Accessories — particularly bags — represent the most commercially developed application. Laminated hanji treated for water resistance produces a material with leather-like surface quality at lower weight. Designers including Kilee and Karinaki have produced bags in this category that function as wearable material propositions as much as commercial products: objects that ask the question of what “paper” means when its properties have been significantly modified.


[Check Hanji leather on Haunji->]
The Jeonju Context
Hanji production has been centred in Jeonju, North Jeolla Province, for centuries — the region’s water quality and climate conditions suit the production process, and the craft infrastructure (mulberry cultivation, specialist papermakers, related artisan networks) has concentrated there over time. Jeonju’s identity as Korea’s traditional culture capital is inseparable from hanji.
The National Intangible Cultural Heritage designation for traditional hanji papermaking (중요무형문화재 제117호) covers the full process from mulberry cultivation through sheet formation — a recognition that the craft’s knowledge is embodied in practice across multiple stages, not reducible to a single technique. Master papermakers maintain and transmit this knowledge, and the most considered contemporary hanji fashion applications have involved direct collaboration with these practitioners rather than sourcing hanji as a commodity material.
That distinction matters for the quality of the output. Hanji produced by traditional methods using locally cultivated mulberry has different fibre characteristics from hanji produced at industrial scale — the fibre length, the beating degree, the sheet consistency all vary. A designer working with traditional hanji from Jeonju is working with a different material, in meaningful technical terms, from one sourcing industrially produced hanji sheets.


What It Cannot Do
Hanji’s limitations are as instructive as its capabilities. It is not suitable for applications requiring repeated flexing without treatment — the fibre structure fatigues under mechanical stress in ways that woven textiles do not. It is not dimensionally stable in uncontrolled humid environments without treatment. It requires specialist handling in production contexts: standard textile manufacturing equipment is not designed for it, and the production of hanji-based garments at any scale involves either customisation of process or acceptance of high handwork content.
These constraints explain why hanji fashion has developed primarily in the context of artisan production and design research rather than commercial ready-to-wear.
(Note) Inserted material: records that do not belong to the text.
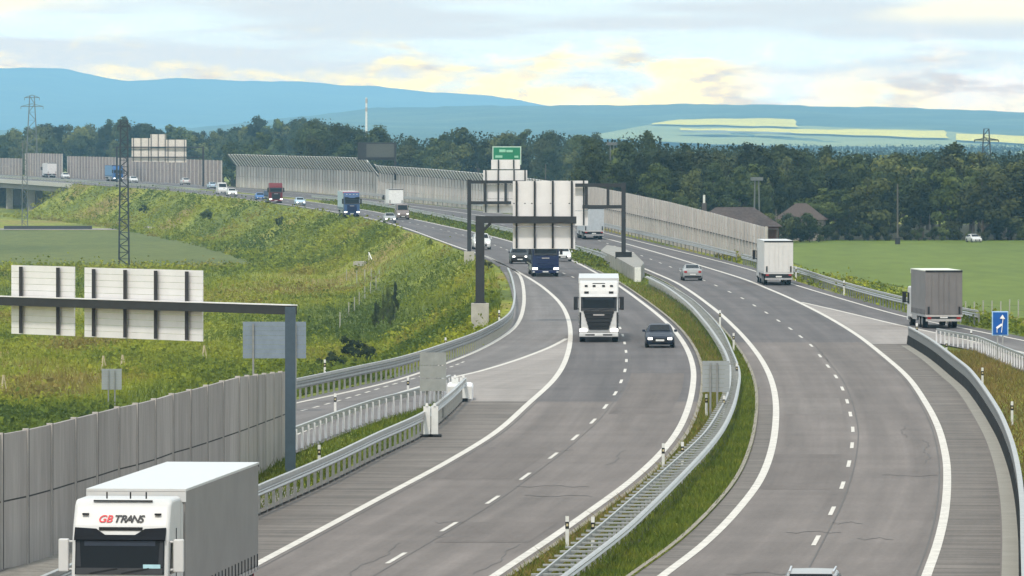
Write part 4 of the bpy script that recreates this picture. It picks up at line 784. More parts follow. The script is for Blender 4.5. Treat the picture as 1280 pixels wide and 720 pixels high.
def car(px, py, label, style, col, line=None, away=False, lights=True, group=None, roofbars=False, rz=None, z=None, dims=1.0, glassc=None):
    st = STY[style]; S_ = st['st']; Wd = st['W']; L = st['L']; p = W(px, py) if z is None else WG(px, py); h = heading(line, p.y) if rz is None else rz
    root = empty('van' if style == 'van' else 'car', p, h + (math.pi if away else 0), label, 'van' if style == 'van' else 'car', group or 'cars on the motorway'); dy = -L if away else 0; root.scale = (dims,)*3
    b = MB(); rows = []
    for i, (y, zb, zt, rw) in enumerate(S_):
        hw = Wd*(0.90 if i in (0, len(S_)-1) else 0.97 if i in (1, len(S_)-2) else 1.0); zl = 0.30 if i in (0, len(S_)-1) else 0.20
        half = [(hw*.86, zl), (hw*.97, zl+.10), (hw, .50), (hw*.99, zb-.07), (hw*.94, zb), (rw+.02, zt-.035), (rw*.86, zt), (0, zt+.012)]
        rows.append([(-x, y+dy, z_) for x, z_ in half[:-1]] + [(0, y+dy, half[-1][1])] + [(x, y+dy, z_) for x, z_ in reversed(half[:-1])])
    n = len(rows[0]); b.v = [v for r in rows for v in r]
    for i in range(len(rows)-1):
        for k in range(n): b.f.append((i*n+k, i*n+(k+1)%n, (i+1)*n+(k+1)%n, (i+1)*n+k))
    b.f += [tuple(range(n)), tuple(range(len(rows)*n-1, (len(rows)-1)*n-1, -1))]
    body = b.build('body', col, root, smooth=False, bevel=0.03, seg=2)
    gl = glassc or GLASS
    def across(i, j, name, t0=0.10, t1=0.93):
        (y0, b0, z0, w0), (y1, b1, z1, w1) = S_[i], S_[j]; lp = lambda t: (y0+(y1-y0)*t, z0+(z1-z0)*t, w0+(w1-w0)*t); q = MB(); (ya, za, wa), (yb_, zb_, wb) = lp(t0), lp(t1); sg = -1 if z1 > z0 else 1
        nv = Vector((0, -(z1-z0), (y1-y0))).normalized(); nv = nv if nv.z > 0 else -nv; off = nv*0.022
        P = [Vector((-wa*.9, ya+dy, za))+off, Vector((wa*.9, ya+dy, za))+off, Vector((wb*.9, yb_+dy, zb_))+off, Vector((-wb*.9, yb_+dy, zb_))+off]; q.plate(P, 0.012); q.build(name, gl, root)
    across(*st['ws'], 'windshield'); across(*st['rw'], 'rear_window', 0.08, 0.85)
    i0, i1 = st['side']
    for sg in (-1, 1):
        pol = []
        def sidept(y, t):
            zb = np.interp(y, [s[0] for s in S_], [s[1] for s in S_]); zt = np.interp(y, [s[0] for s in S_], [s[2] for s in S_])-.035; rw = np.interp(y, [s[0] for s in S_], [s[3] for s in S_])+.02
            x0 = Wd*.94; return Vector((sg*(x0+(rw-x0)*t+0.014), y+dy, zb+(zt-zb)*t))
        ya, yb_ = S_[i0][0], S_[i1][0]; r0, r1 = S_[i0+1][0], S_[i1-1][0] if style != 'van' else S_[i1][0]
        mid = (r0+r1)/2
        for a0, a1, c0, c1 in ((ya+.45, mid-.04, r0+.12, mid-.04), (mid+.04, yb_-.28, mid+.04, r1-.05)):
            q = MB(); P = [sidept(a0, .10), sidept(a1, .10), sidept(c1, .88), sidept(c0, .88)]; q.plate(P, 0.01*sg); q.build('side_window', gl, root)
            if style == 'van': break
        zl = S_[1][1]
        MB().box(sg*Wd*.68-.14, sg*Wd*.68+.14, -0.03+dy, 0.16+dy, zl-.20, zl-.05).build('headlight', LAMP if lights and not away else LAMPO, root, bevel=0.02)
        zt = S_[-2][1]; MB().box(sg*Wd*.72-.13, sg*Wd*.72+.13, L-.14+dy, L+.02+dy, zt-.26, zt-.08).build('tail_light', TAIL, root, bevel=0.02)
        MB().box(sg*(Wd+.09)-.09, sg*(Wd+.09)+.09, S_[i0][0]+.42+dy, S_[i0][0]+.58+dy, S_[i0][1]+.02, S_[i0][1]+.17).build('mirror', col, root, bevel=0.02)
        for y in (0.85*L/4.5, L-0.9*L/4.5):
            wheel(root, sg*(Wd-.10), y+dy, 0.32*(1.12 if style in ('suv','van') else 1), False)
            MB().tube((sg*(Wd-.05), y+dy, .34), (sg*(Wd+.006), y+dy, .34), .385, n=20).build('wheel_arch', DARK, root)
        if roofbars: MB().bar((sg*.60, 2.1+dy, 1.475), (sg*.58, 4.1+dy, 1.47), .045, .06).build('roof_bar', CHR, root)
    MB().box(-Wd*.52, Wd*.52, -.025+dy, .08+dy, .34, .58).build('grille', DARK, root); MB().box(-.26, .26, -.04+dy, -.02+dy, .42, .53).build('number_plate', PLATE, root)
    MB().box(-.26, .26, L+.005+dy, L+.025+dy, .52, .63).build('number_plate', PLATE, root); MB().box(-Wd*.86, Wd*.86, L-.1+dy, L+.03+dy, .30, .46).build('bumper', DARK if away else col, root)
    return root

WH = paint('white', (0.50,0.50,0.50)); NAVY = paint('navy', (0.007,0.015,0.060)); RED = paint('red', (0.13,0.012,0.016)); BLU = paint('blue', (0.03,0.11,0.30)); SIL = paint('silver', (0.27,0.275,0.28), 0.35); BLK = paint('black', (0.012,0.012,0.014)); LBL = paint('pale_blue', (0.36,0.46,0.55)); DBL = paint('dark_blue', (0.009,0.013,0.028)); RTR = paint('bright_red', (0.45,0.05,0.05))
GT = 'lorries on the motorway'
truck(149, 818, 'white cab lorry with grey curtain trailer and red and black lettering, nearest of all', DL, rz=-0.098, logo=True, group=GT)
truck(748.5, 428, 'white cab lorry with big black grille driving towards the camera', LM, group=GT, boxc=mat('white_curtain',(0.55,0.55,0.55),0.5), lamps=True)
truck(682, 346, 'dark blue lorry cab coming towards the camera under the middle gantry', LCi, cabc=NAVY, grille=NAVY, group=GT, boxc=mat('navy_box',(0.02,0.03,0.07),0.5), visor=False, cabh=3.3, height=3.35, roofc=NAVY)
truck(440, 271, 'lorry with blue and red striped cab and pale blue trailer far up the left carriageway', LCi, cabc=paint('mid_blue',(0.035,0.075,0.18)), grille=NAVY, group=GT, boxc=mat('pale_blue_curtain',(0.36,0.45,0.50),0.5), fascia=RTR, roofc=WH)
truck(345, 254, 'dark red lorry cab with low blue load in the distance', LCi, cabc=RED, grille=DARK, cabh=3.75, height=2.2, length=12.2, group=GT, boxc=mat('blue_load',(0.03,0.06,0.14),0.6), roofc=mat('blue_load',(0.03,0.06,0.14),0.6), fascia=mat('blue_load',(0.03,0.06,0.14),0.6), visor=False)
truck(148, 226.5, 'bright blue lorry on the far carriageway near the lattice mast', LG, cabc=BLU, grille=NAVY, cabh=3.8, group=GT, boxc=mat('blue_curtain',(0.10,0.22,0.38),0.5), visor=False, roofc=NAVY)
truck(65, 222, 'distant lorry with plain white box body near the viaduct', LG, away=True, group=GT, boxc=mat('white_box',(0.62,0.60,0.60),0.5), box='box', length=12.5)
truck(6, 217.5, 'distant white lorry at the left edge of the view', LG, away=True, group=GT, boxc=MATS['white_box'], box='box', length=12.5)
truck(495, 261, 'small white box lorry driving away beside the noise wall', RCr, away=True, low=True, cabh=2.5, height=3.4, length=8.0, group=GT, boxc=mat('bright_white_box',(0.70,0.70,0.70),0.5), box='box')
truck(742.5, 299.5, 'lorry with pale grey rear doors driving away right of the sign backs', RCr, away=True, group=GT, boxc=mat('pale_grey_doors',(0.38,0.41,0.44),0.5), box='box')
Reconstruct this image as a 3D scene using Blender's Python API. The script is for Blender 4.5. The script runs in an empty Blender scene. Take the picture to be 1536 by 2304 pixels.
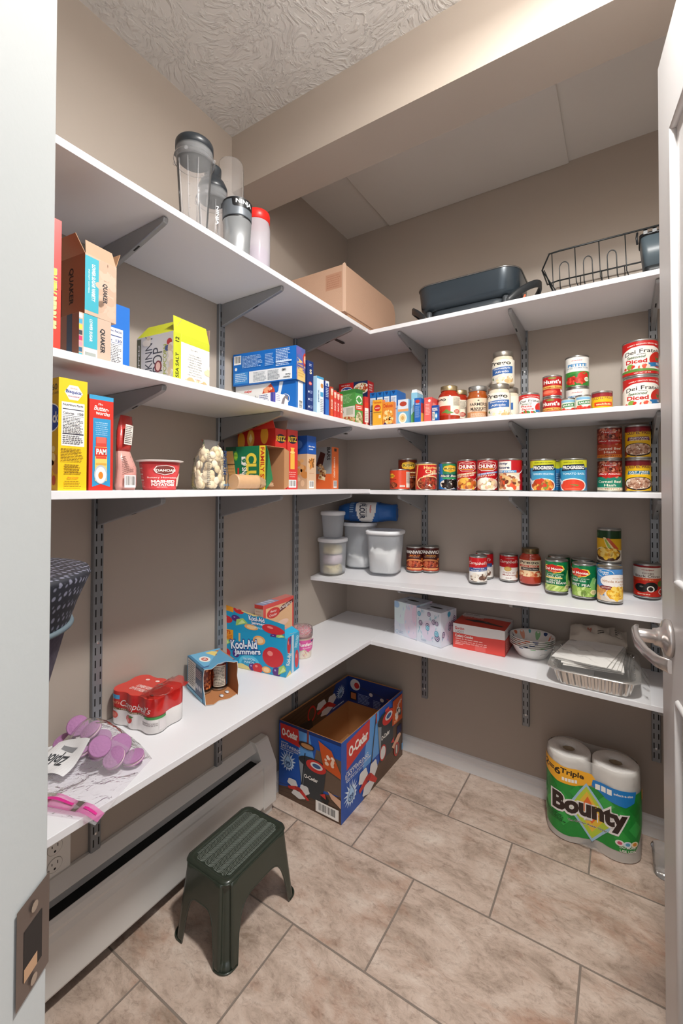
import bpy, math, random
from mathutils import Vector, Matrix
PI = math.pi
rnd = random.Random(7)
S = bpy.context.scene
COL = S.collection
# ------------------------------------------------------------ camera
CAM = Vector((1.13301, -1.82803, 1.16724))
Fv = Vector((-0.53738512, 0.84320475, 0.01493283)); Rv = Vector((0.84331514, 0.53741435, 0.00232188)); Uv = Vector((0.00606729, -0.01384082, 0.9998858))
cd = bpy.data.cameras.new('camera'); co = bpy.data.objects.new('camera', cd); COL.objects.link(co)
m = Matrix.Identity(4)
for i in range(3):
    m[i][0] = Rv[i]; m[i][1] = Uv[i]; m[i][2] = -Fv[i]; m[i][3] = CAM[i]
co.matrix_world = m
cd.sensor_fit = 'VERTICAL'; cd.sensor_height = 24; cd.lens = 991.065 / 2304 * 24
cd.shift_y = -(1152 - 1081.17) / 2304; cd.clip_start = 0.02
S.camera = co
# ------------------------------------------------------------ world, lights, exposure
w = bpy.data.worlds.new('world'); S.world = w; w.use_nodes = True
w.node_tree.nodes['Background'].inputs[0].default_value = (0.97, 0.97, 1.0, 1); w.node_tree.nodes['Background'].inputs[1].default_value = 0.5
def light(name, kind, loc, energy, size, color=(1, 1, 1), rot=None, sy=None):
    l = bpy.data.lights.new(name, kind); l.energy = energy; l.color = color
    if kind == 'AREA':
        l.size = size
        if sy: l.shape = 'RECTANGLE'; l.size_y = sy
    else: l.shadow_soft_size = size
    o = bpy.data.objects.new(name, l); COL.objects.link(o); o.location = loc
    if rot: o.rotation_euler = rot
    return o
light('pantry_ceiling_lamp', 'POINT', (1.165, -1.24, 2.25), 6.0, 0.06, (1.0, 0.985, 0.955))
light('pantry_ceiling_diffuser', 'AREA', (1.165, -1.24, 2.30), 21, 0.16, (1.0, 0.985, 0.955)).data.shape = 'DISK'
light('hall_fill_light', 'AREA', (2.05, -3.15, 1.35), 8, 1.5, (0.95, 0.97, 1.0), (math.radians(88), 0, math.radians(35)), 2.0)  # unseen soft fill added behind the camera to lift dark areas, no actual window
vs = S.view_settings; vs.view_transform = 'Standard'; vs.look = 'None'; vs.gamma = 1; vs.exposure = 0.6; vs.use_curve_mapping = False
S.cycles.max_bounces = 14; S.cycles.transparent_max_bounces = 24; S.cycles.diffuse_bounces = 8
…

They also define where the material’s application makes most sense: in objects where the specific properties of the material — its surface quality, its translucency, its cultural reference — justify the additional production complexity.
Sources: Korean Cultural Heritage Administration, National Intangible Cultural Heritage documentation (No. 117); Korea Craft & Design Foundation (KCDF) material research publications; Jeonju Hanji Culture Festival technical documentation. Material properties referenced against published textile science literature. Fashion applications documented through Seoul Fashion Week press archives and designer communications.